Shown below is a listing with pictures; reproduce exactly, and only, the lines between the ones containing "Build this scene" and "SC.camera = cam", inclusive, leaving the pictures out.

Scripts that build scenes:

....

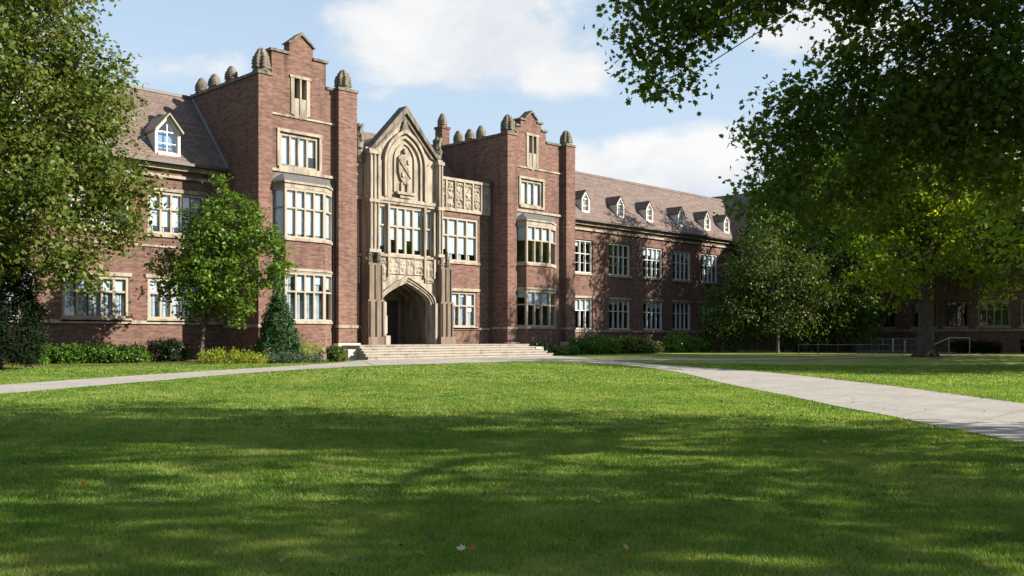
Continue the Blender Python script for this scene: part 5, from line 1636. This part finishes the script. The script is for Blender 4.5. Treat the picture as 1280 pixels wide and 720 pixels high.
for x, y, s_, mt, lab in [(-46.19, -38.79, .075, LEAFPALE, 'pale curled dead leaf lying nearest the bottom centre of the lawn'), (-46.14, -38.86, .06, LEAFRED, 'small reddish leaf touching the pale curled leaf near the bottom centre'),
                          (-46.5, -38.7, .05, LEAFTAN, 'tan leaf left of the pale curled leaf near the bottom centre'), (-45.42, -39.2, .08, LEAFBROWN, 'dark upright dead leaf standing in the grass near the bottom centre'),
                          (-45.31, -39.62, .055, LEAFTAN, 'tan leaf right of the dark upright leaf near the bottom'), (-45.81, -36.64, .07, LEAFTAN, 'lone tan leaf in shade left of the lawn centre'),
                          (-46.93, -33.73, .09, LEAFRED, 'red leaf in the sunlit patch at the far left'), (-47.56, -34.12, .07, LEAFBROWN, 'dark brown leaf in the shade at the far left'),
                          (-38.31, -36.16, .10, LEAFRED, 'reddish leaf in the sunlit strip right of the lawn centre'), (-37.82, -37.56, .10, LEAFTAN, 'tan leaf between sunlit strips near the broad path'),
                          (-39.43, -39.46, .10, LEAFRED, 'bright red leaf in shade at the right below the path'), (-38.35, -39.42, .085, LEAFRED, 'small red leaf at the right nearest the broad path edge'), (-43.98, -38.28, .045, LEAFPALE, 'tiny pale leaf in deep shade right of the centre')]:
    fallen(x, y, s_, mt, lab)
# countless crumbs of leaves along the far edge of the broad path and under the trees
def litter():
    e = resample(smooth(RP_UP), 400)
    i = rng.integers(40, 400, 900)
    q = e[i] + rng.normal(size=(900, 2)) * .14 + np.array([.14, .10])
    X = np.r_[q[:, 0], CAM[0] + rng.uniform(0, 26, 520)]; Y = np.r_[q[:, 1], CAM[1] + rng.uniform(-4, 22, 520)]
    ok = np.ones(len(X), bool)
    for pl in POLYS: ok &= ~(in_poly(X, Y, pl) & (rng.random(len(X)) < .9))
    X, Y = X[ok], Y[ok]
    pos = np.c_[X, Y, ter(X, Y) + .03]
    v = leaves(pos, .055, OVATE, 2.2, None, .35, .7)
    m, nt, out = new_mat('litter_leaf')
    at = N(nt, 'ShaderNodeAttribute'); at.attribute_name = 'tint'
    r = ramp(nt, [(0, (.06, .035, .02)), (.6, (.17, .09, .04)), (1, (.30, .17, .08))])
    nt.links.new(at.outputs['Fac'], r.inputs[0])
    p_ = principled(nt, out, .8, .2); nt.links.new(r.outputs[0], p_.inputs['Base Color'])
    o = np_mesh('leaf_litter', v, len(OVATE), m, rng.random(len(X)))
    tag(o, 'crumbs of brown leaf litter along the far edge of the broad path', 'leaf litter', kind='stuff')
litter()
def clover():
    n = 170
    F_ = 4.5 + 20 * rng.random(n) ** .8; R_ = (rng.random(n) * 2 - 1) * (F_ * .6 + 1)
    cx = CAM[0] + F_ * FWD[0] + R_ * RGT[0]; cy = CAM[1] + F_ * FWD[1] + R_ * RGT[1]
    per = 46
    rad = np.repeat(rng.uniform(.08, .34, n), per)
    X = np.repeat(cx, per) + rng.normal(size=n * per) * rad; Y = np.repeat(cy, per) + rng.normal(size=n * per) * rad
    ok = np.ones(len(X), bool)
    for pl in POLYS: ok &= ~in_poly(X, Y, pl)
    X, Y = X[ok], Y[ok]
    pos = np.c_[X, Y, ter(X, Y) + rng.uniform(.022, .042, len(X))]
    o = np_mesh('clover', leaves(pos, .026, OVATE, 2.5, None, .2, .8), len(OVATE), mat_leaf('clover_leaf', [(0, (.03, .085, .015)), (1, (.085, .16, .04))], .3, .5, 1.2), rng.random(len(X)))
    tag(o, 'clover patches mixed into the foreground lawn', 'clover', kind='stuff')
clover()
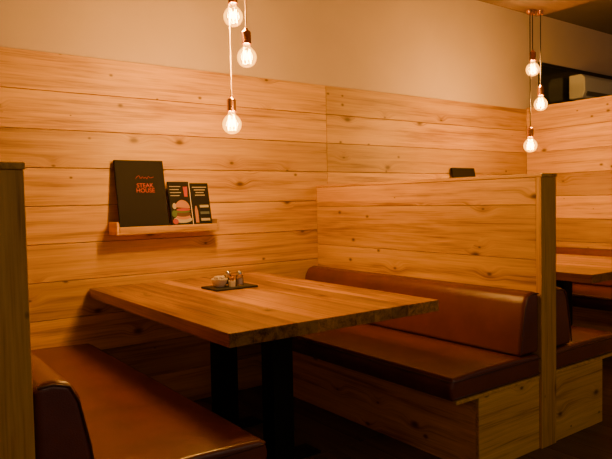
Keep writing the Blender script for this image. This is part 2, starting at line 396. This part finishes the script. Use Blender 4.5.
    pr2("print_bottle", [(-.045, .03), (-.025, .03), (-.025, .10), (-.031, .13), (-.039, .13), (-.045, .10)], "bun")
    for i in range(3):
        pr2("print_label_%d" % i, [(-.01, .04+i*.04), (.048, .04+i*.04), (.048, .055+i*.04), (-.01, .055+i*.04)], "blue" if i % 2 else "white")
shelf_group(0); shelf_group(2.79)

# ------------------------------------------------------------------ things on the table
T = .7505
cx, cy = 1.60, 2.87
box("slate_tray", cx-.125, cx+.125, cy-.085, cy+.085, T, T+.010, SLATE, bevel=.003)
T2 = T+.0105
def shaker(x, y, fill, name):
    e = empty(name, (x, y, T2))
    lathe("glass_body", [(0, 0), (.021, 0), (.0225, .004), (.019, .05), (.0175, .056)], GLASS, (x, y, T2), e)
    lathe("contents", [(0, .004), (.0185, .004), (.0165, .036), (0, .038)], fill, (x, y, T2), e)
    lathe("cap", [(.019, .054), (.0195, .058), (.019, .068), (.012, .076), (0, .078)], CHROME, (x, y, T2), e)
shaker(cx+.055, cy-.01, SALT, "salt_shaker"); shaker(cx+.015, cy+.045, PEPPER, "pepper_shaker")
b = empty("sugar_bowl", (cx-.06, cy, T2))
lathe("bowl", [(0, 0), (.024, 0), (.026, .004), (.038, .02), (.044, .042), (.042, .043), (.036, .022), (.022, .008), (0, .007)], CERAM, (cx-.06, cy, T2), b)
bm = bmesh.new()
for i in range(9):
    a = i*.7; vs = add_box(bm, cx-.06-.004, cx-.06+.004, cy-.016, cy+.016, T2+.02, T2+.055)
    bmesh.ops.rotate(bm, verts=vs, cent=(cx-.06, cy, T2+.035), matrix=Euler((random.uniform(-.3, .3), random.uniform(-.4, .4), a)).to_matrix())
    bmesh.ops.translate(bm, verts=vs, vec=(.016*math.cos(a), .016*math.sin(a), 0))
mesh_obj("sugar_sachets", bm, PAPER, b, bevel=.001)
t = empty("toothpick_cup", (cx-.005, cy-.035, T2))
lathe("cup", [(0, 0), (.018, 0), (.021, .03), (.020, .031), (.016, .004), (0, .004)], CERAM, (cx-.005, cy-.035, T2), t)
bm = bmesh.new()
for i in range(14):
    a = i*2.4; r = .010
    vs = add_box(bm, -.0009, .0009, -.0009, .0009, 0, .05)
    bmesh.ops.rotate(bm, verts=vs, cent=(0, 0, 0), matrix=Euler((.18*math.sin(a), .18*math.cos(a), 0)).to_matrix())
    bmesh.ops.translate(bm, verts=vs, vec=(cx-.005+.006*math.cos(a), cy-.035+.006*math.sin(a), T2+.005))
mesh_obj("toothpicks", bm, W_TAB, t)

# ------------------------------------------------------------------ ambient light of the room behind the viewer
def area(name, loc, rot, size, e, col):
    ld = bpy.data.lights.new(name, 'AREA'); ld.energy = e; ld.size = size; ld.color = col
    o = bpy.data.objects.new(name, ld); o.location = loc; o.rotation_euler = rot; COL.objects.link(o)
area("room_fill_light", (1.9, -1.0, 2.85), (math.radians(25), 0, 0), 1.6, 24, (1, .70, .42))  # added fill lamp out of view, stands in for the room's ambient light
w = bpy.data.worlds.new("world"); S.world = w; w.use_nodes = True
w.node_tree.nodes["Background"].inputs[0].default_value = (.9, .66, .48, 1); w.node_tree.nodes["Background"].inputs[1].default_value = .15

# ------------------------------------------------------------------ camera
cam = bpy.data.cameras.new("camera"); co = bpy.data.objects.new("camera", cam); COL.objects.link(co)
cam.sensor_width = 36; cam.lens = 620/612*36; cam.clip_start = .05
co.matrix_world = Matrix.Translation((0, 0, 1.2)) @ Matrix.Rotation(math.radians(-36.3), 4, 'Z') @ Matrix.Rotation(math.radians(90-2.63), 4, 'X') @ Matrix.Rotation(math.radians(-1.15), 4, 'Z')
S.camera = co
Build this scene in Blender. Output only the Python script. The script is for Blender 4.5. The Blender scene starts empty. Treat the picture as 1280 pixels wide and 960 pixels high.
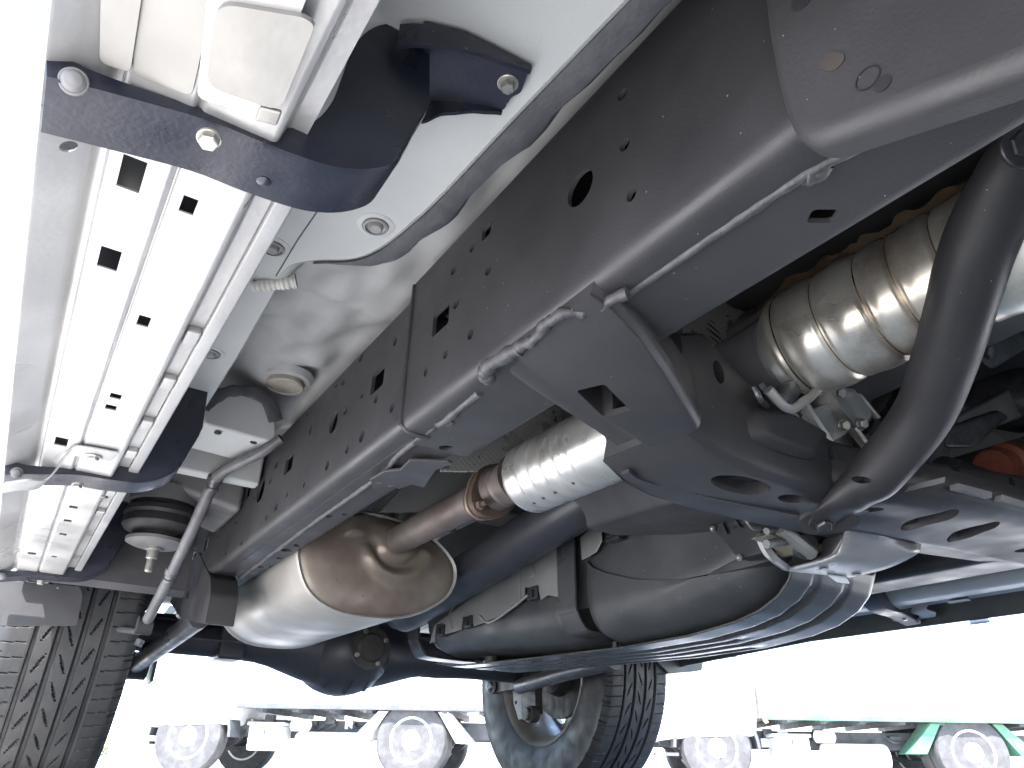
import bpy, bmesh, math, random
from mathutils import Vector, Matrix, noise
from mathutils.geometry import tessellate_polygon
R = math.radians
random.seed(7)
SC = bpy.context.scene
COL = SC.collection

# ------------------------------------------------------------------ camera
CAM_POS = Vector((0.0, 0.0, 0.10))
FOCAL = 900.0                      # focal length in pixels of a 1280 px wide frame
HEAD, PITCH, ROLL = R(32.987), R(27.771), R(1.2)
FW = Vector((math.sin(HEAD) * math.cos(PITCH), math.cos(HEAD) * math.cos(PITCH), math.sin(PITCH)))
RT0 = Vector((math.cos(HEAD), -math.sin(HEAD), 0))
UP0 = RT0.cross(FW)
RT = RT0 * math.cos(ROLL) + UP0 * math.sin(ROLL)
UP = UP0 * math.cos(ROLL) - RT0 * math.sin(ROLL)
cd = bpy.data.cameras.new('camera')
cd.sensor_width = 36.0
cd.lens = FOCAL / 1280 * 36
cd.clip_start = 0.02
cd.clip_end = 2000
cam = bpy.data.objects.new('camera', cd)
COL.objects.link(cam)
cam.matrix_world = Matrix.Translation(CAM_POS) @ Matrix((RT, UP, -FW)).transposed().to_4x4()
SC.camera = cam

# ------------------------------------------------------------------ sky, sun, exposure
SUN_EL, SUN_AZ = R(58), R(222)     # azimuth clockwise from +Y
w = bpy.data.worlds.new('World')
SC.world = w
w.use_nodes = True
nt = w.node_tree
sky = nt.nodes.new('ShaderNodeTexSky')
sky.sky_type = 'NISHITA'
sky.sun_disc = False
sky.sun_elevation = SUN_EL
sky.sun_rotation = SUN_AZ
sky.dust_density = 1.0
sky.ozone_density = 0.8
nt.links.new(sky.outputs[0], nt.nodes['Background'].inputs[0])
nt.nodes['Background'].inputs[1].default_value = 0.15
sl = bpy.data.lights.new('sun', 'SUN')
sl.energy = 4.6
sl.angle = R(0.5)
sl.color = (1.0, 0.97, 0.935)
sun = bpy.data.objects.new('sun', sl)
COL.objects.link(sun)
sd = Vector((math.sin(SUN_AZ) * math.cos(SUN_EL), math.cos(SUN_AZ) * math.cos(SUN_EL), math.sin(SUN_EL)))
sun.rotation_euler = sd.to_track_quat('Z', 'Y').to_euler()
SC.view_settings.view_transform = 'Standard'
SC.view_settings.look = 'None'
SC.view_settings.gamma = 1.0
SC.view_settings.exposure = 2.72
SC.cycles.max_bounces = 6
SC.cycles.diffuse_bounces = 4
SC.cycles.glossy_bounces = 3
SC.cycles.transmission_bounces = 2
SC.cycles.sample_clamp_indirect = 12.0
SC.cycles.caustics_reflective = False
SC.cycles.caustics_refractive = False


# ------------------------------------------------------------------ helpers
def P(px, py, **k):
    """the point of the plane X=, Y= or Z= (or at depth D=) seen along that line of sight"""
    d = FW + RT * ((px - 640) / FOCAL) - UP * ((py - 480) / FOCAL)
    a, v = list(k.items())[0]
    if a == 'D':
        return CAM_POS + d * v
    i = 'XYZ'.index(a)
    return CAM_POS + d * ((v - CAM_POS[i]) / d[i])


def V(*a):
    return Vector(a)


def finish(o, smooth=True, ang=35, bevel=0, wn=True, seg=2):
    me = o.data
    if smooth:
        me.shade_smooth()
        me.set_sharp_from_angle(angle=R(ang))
    if bevel:
        b = o.modifiers.new('bevel', 'BEVEL')
        b.width = bevel
        b.segments = seg
        b.limit_method = 'ANGLE'
        b.angle_limit = R(35)
        b.harden_normals = False
    if wn and smooth:
        m = o.modifiers.new('wn', 'WEIGHTED_NORMAL')
        m.keep_sharp = not bevel
    return o


def obj(name, geo, mat, parent=None, label=None, smooth=True, ang=35, bevel=0, wn=True, seg=2):
    """link (verts, faces) as one mesh object"""
    vs, fs = geo
    me = bpy.data.meshes.new(name)
    me.from_pydata([tuple(v) for v in vs], [], [tuple(f) for f in fs])
    bm = bmesh.new()
    bm.from_mesh(me)
    bmesh.ops.recalc_face_normals(bm, faces=bm.faces)
    bm.to_mesh(me)
    bm.free()
    me.materials.append(MT[mat])
    o = bpy.data.objects.new(name, me)
    COL.objects.link(o)
    if parent is not None:
        attach(o, parent)
    if label:
        o['label'] = label
    if name.startswith('weld'):
        ang, wn = 85, False
    return finish(o, smooth, ang, bevel, wn, seg)


def attach(o, parent):
    o.parent = parent
    if parent.type == 'EMPTY' and parent.get('worldspace'):
        o.matrix_parent_inverse = Matrix.Translation(-parent.location)


def joined(*geos):
    vs, fs = [], []
    for g in geos:
        n = len(vs)
        vs += list(g[0])
        fs += [[i + n for i in f] for f in g[1]]
    return vs, fs


def moved(g, v):
    return [Vector(p) + v for p in g[0]], g[1]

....

**In response**
Build this scene in Blender. Output only the Python script. The script is for Blender 4.5. The Blender scene starts empty. Treat the picture as 1280 pixels wide and 960 pixels high.
import bpy, bmesh, math, random
from mathutils import Vector, Matrix, noise
from mathutils.geometry import tessellate_polygon
R = math.radians
random.seed(7)
SC = bpy.context.scene
COL = SC.collection

# ------------------------------------------------------------------ camera
CAM_POS = Vector((0.0, 0.0, 0.10))
FOCAL = 900.0                      # focal length in pixels of a 1280 px wide frame
HEAD, PITCH, ROLL = R(32.987), R(27.771), R(1.2)
FW = Vector((math.sin(HEAD) * math.cos(PITCH), math.cos(HEAD) * math.cos(PITCH), math.sin(PITCH)))
RT0 = Vector((math.cos(HEAD), -math.sin(HEAD), 0))
UP0 = RT0.cross(FW)
RT = RT0 * math.cos(ROLL) + UP0 * math.sin(ROLL)
UP = UP0 * math.cos(ROLL) - RT0 * math.sin(ROLL)
cd = bpy.data.cameras.new('camera')
cd.sensor_width = 36.0
cd.lens = FOCAL / 1280 * 36
cd.clip_start = 0.02
cd.clip_end = 2000
cam = bpy.data.objects.new('camera', cd)
COL.objects.link(cam)
cam.matrix_world = Matrix.Translation(CAM_POS) @ Matrix((RT, UP, -FW)).transposed().to_4x4()
SC.camera = cam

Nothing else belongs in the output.